Over the last two years, Solid State Drives (SSDs) more commonly known as flash drives have followed a fashion of being sold directly to the laptop or portable device manufacturers or through special online consumer electronics retail sites that have only a handful of physical outlets.
A major changed happened last week when Intel Corp., a market leader in manufacturing of flash drives, made an announcement that its flash drives will now be available at more than 800 conventional retail outlets. After Intel other cos. have also announced to follow the same pattern.

Expected Turn Around

It can be easily smelt from this step that the consumer has moved a step closer in replacing or supplementing computers hard drives with these flash drives as they now become affordable and available.
An analyst at market research firm Forward Insights expects that this move will definitely broaden the end market consumer profile. While he also said that gaming and technically sound users will remain among the major consumers but retailing of these SSDs will surely enhance the appeal for these SSD’s and accelerate the adoption process of these SSDs as prices also come down.

Cost Efficacy

SSDs remain 10 folds costlier than hard drives and their cost seems to be increasing in past years. The second quarter of last year saw an increased price of per unit price of flash memory chips up to $4.10.This clearly represents a 127% increase from the final quarter of 2008.It is believed that the SSD prices can come down from $1.9 to $1.7 approx. but only for PC, laptop manufactures. Online shoppers couldn’t find any remarkable difference in the prices and will continuing paying $3.
A normal SSD of capacity ranging from 80 GB to 120 GB of memory is offered on prices from $215 to $400.Intel offers an 80 GB X25-M for $225 in its stores, whereas a hard drive of capacity up to 1TB (1000 GB) can be bought for as little as $99.
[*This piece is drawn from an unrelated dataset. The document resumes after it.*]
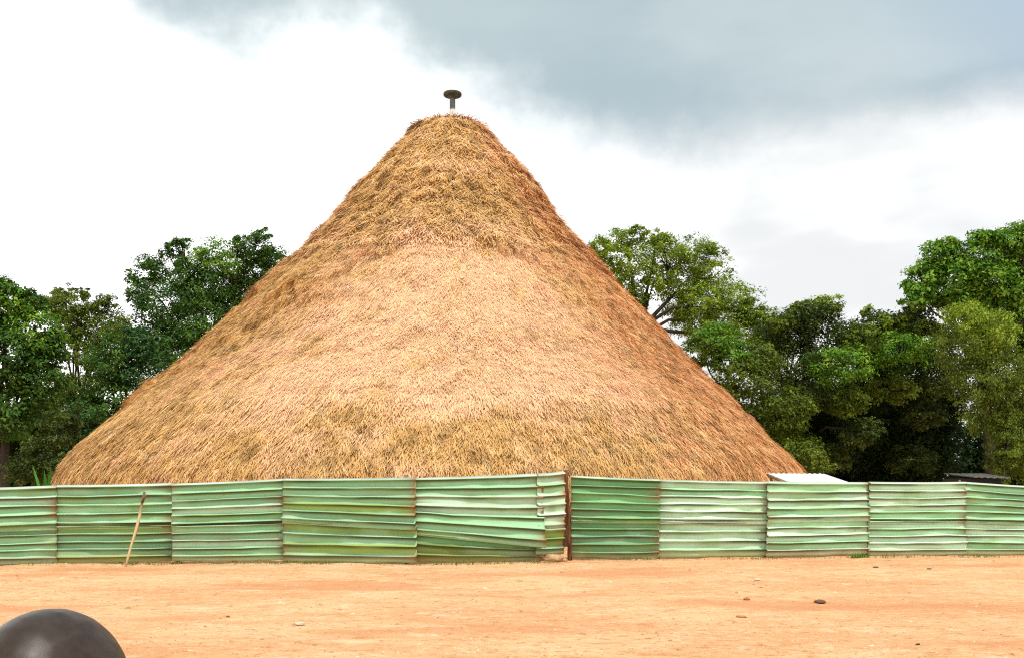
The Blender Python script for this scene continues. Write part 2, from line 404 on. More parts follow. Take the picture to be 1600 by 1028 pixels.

SSDs can supposingly beat hard drives on the basis of performance especially for computer boot up applications. A test conducted by a famous site shows that an SSD took just 20secons in comparison to HDD’s 40 seconds of cold boot.

Advantages

• SSD restarts in 26 sec while HDD requires 37 sec.
• SSD seems to be more durable since they do not have any mechanical moving parts like actuator arms etc. thus they become a better option for mobile devices.
• Cost wise as SSDs are still costlier than HDD but there will be a point when you can actually buy a SSD of capacity around 16GB in cost of a HDD.
The increase in the performance of computer when its HDD is replaced by SSD is remarkable. It can be easily foreseen that in the upcoming years the SSD will become an integral part of our systems and notebooks. Availability of these SSDs in retail outlets has added a seasoning in the curry.